— start DATA —

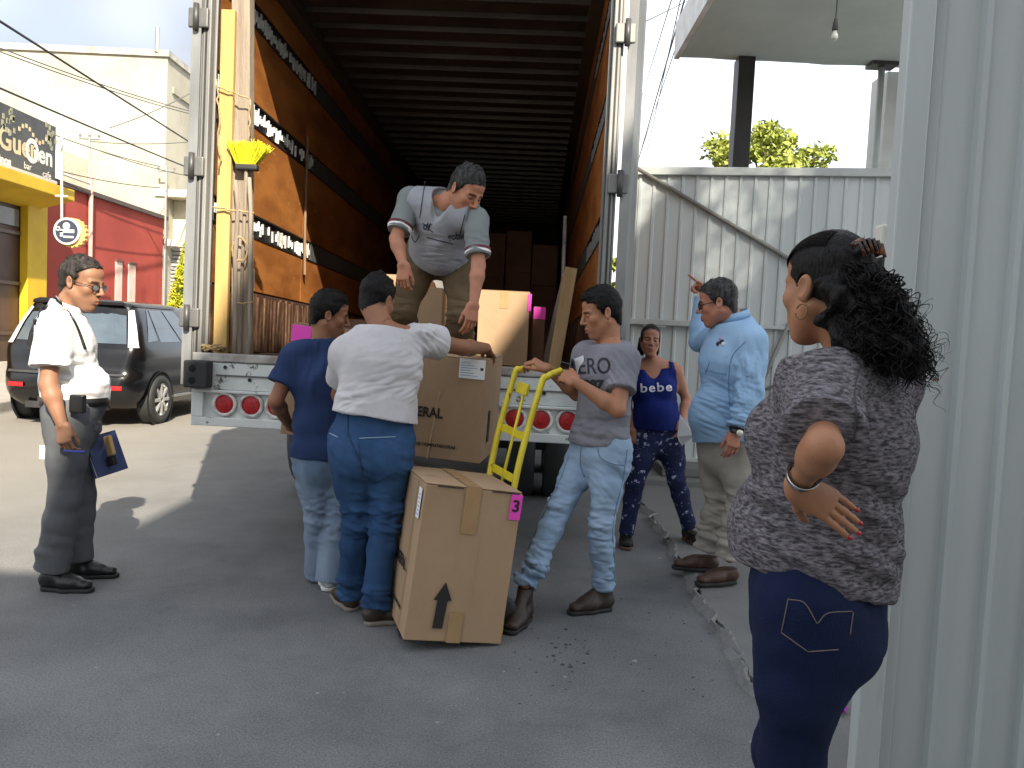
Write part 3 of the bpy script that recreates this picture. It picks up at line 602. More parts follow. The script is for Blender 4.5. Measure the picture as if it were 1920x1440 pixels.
# running gear
for s in (-1, 1):
    MB().box((s*.42-.05, .1, .78), (s*.42+.05, LEN, 1.1)).build('chassis_beam', dsteel, tr)
for y_ in (2.2, 3.5):
    MB().tube([(-1.1, y_, .5), (1.1, y_, .5)], .07, 10).build('axle', dsteel, tr)
    for x_ in (-1.1, -.78, .78, 1.1):
        MB().lathe([(.26, -.12), (.47, -.12), (.505, -.08), (.505, .08), (.47, .12), (.26, .12), (.26, -.12)], 28, (np.array([[0, 0, 1], [1, 0, 0], [0, 1, 0]], float), np.array([x_, y_, .505]))).build('wheel', rub, tr, smooth=True)
for y_ in (.5, 1.4, 2.8, 4.0): MB().box((-1.2, y_, 1.02), (1.2, y_+.08, 1.115)).build('cross_member', dsteel, tr)

# ------------------------------------------------------------------ loose timber and tools in the trailer
def tf(z_off, Y): return 1.2-math.tan(R(1.2))*(Y-5)+z_off      # floor height at world Y
lum = mat('new_lumber', (.52, .33, .10), rough=.7, col2=(.62, .42, .16), vs=2.5, stretch=(5, 5, .35), bump=.2, bs=30, spots=((.35, .2, .07), 2.5, .66))
old = mat('grey_timber', (.24, .19, .145), rough=.85, col2=(.36, .30, .23), vs=3, stretch=(6, 6, .3), bump=.6, bs=35, spots=((.09, .065, .05), 3, .62))
def board(name, p0, p1, wdt, thk, facing, m, label, bevel=.003, bend=0):
    p0 = np.array(p0, float); p1 = np.array(p1, float); Ln = np.linalg.norm(p1-p0); z_ = nrm(p1-p0); y_ = nrm(np.array(facing)-z_*(z_@np.array(facing))); x_ = np.cross(y_, z_)
    o = MB().box((-wdt/2, -thk/2, 0), (wdt/2, thk/2, Ln)).build(name, m, bevel=bevel)
    o.matrix_world = Matrix((( *[x_[0], y_[0], z_[0]], p0[0]), (*[x_[1], y_[1], z_[1]], p0[1]), (*[x_[2], y_[2], z_[2]], p0[2]), (0, 0, 0, 1)))
    return setp(o, label, 'plank', 'loose timber in the trailer')
Yp = 5.13
a = at(414, 655, Yp); a[2] = tf(0, Yp)+.002; board('lumber_plank', a, at(430, 20, Yp), .085, .04, (0, -1, 0), lum, 'long new yellow plank standing upright inside the left rear post')
a = at(455, 652, 5.2); a[2] = tf(0, 5.2)+.002
board('timber_post', a, at(456, -40, 5.22), .115, .09, (0, -1, 0), old, 'grey weathered timber post standing beside the yellow plank')
a = at(1038, 690, 5.5); a[2] = tf(0, 5.5)+.004; board('lumber_plank', a, at(1071, 503, 5.62), .085, .045, (0, -1, 0), mat('tan_lumber', (.36, .23, .10), rough=.75, col2=(.44, .30, .15), vs=3, stretch=(5, 5, .4), bump=.2), 'nearer of two short planks leaning on the right trailer wall')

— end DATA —

TO BE DONE
Take the material above from its first line through the line holding "1.115)).build('cross_member', dsteel, tr)" and set it down exactly, without the pictures.

COMPLETE ANSWER
Write part 3 of the bpy script that recreates this picture. It picks up at line 602. More parts follow. The script is for Blender 4.5. Measure the picture as if it were 1920x1440 pixels.
# running gear
for s in (-1, 1):
    MB().box((s*.42-.05, .1, .78), (s*.42+.05, LEN, 1.1)).build('chassis_beam', dsteel, tr)
for y_ in (2.2, 3.5):
    MB().tube([(-1.1, y_, .5), (1.1, y_, .5)], .07, 10).build('axle', dsteel, tr)
    for x_ in (-1.1, -.78, .78, 1.1):
        MB().lathe([(.26, -.12), (.47, -.12), (.505, -.08), (.505, .08), (.47, .12), (.26, .12), (.26, -.12)], 28, (np.array([[0, 0, 1], [1, 0, 0], [0, 1, 0]], float), np.array([x_, y_, .505]))).build('wheel', rub, tr, smooth=True)
for y_ in (.5, 1.4, 2.8, 4.0): MB().box((-1.2, y_, 1.02), (1.2, y_+.08, 1.115)).build('cross_member', dsteel, tr)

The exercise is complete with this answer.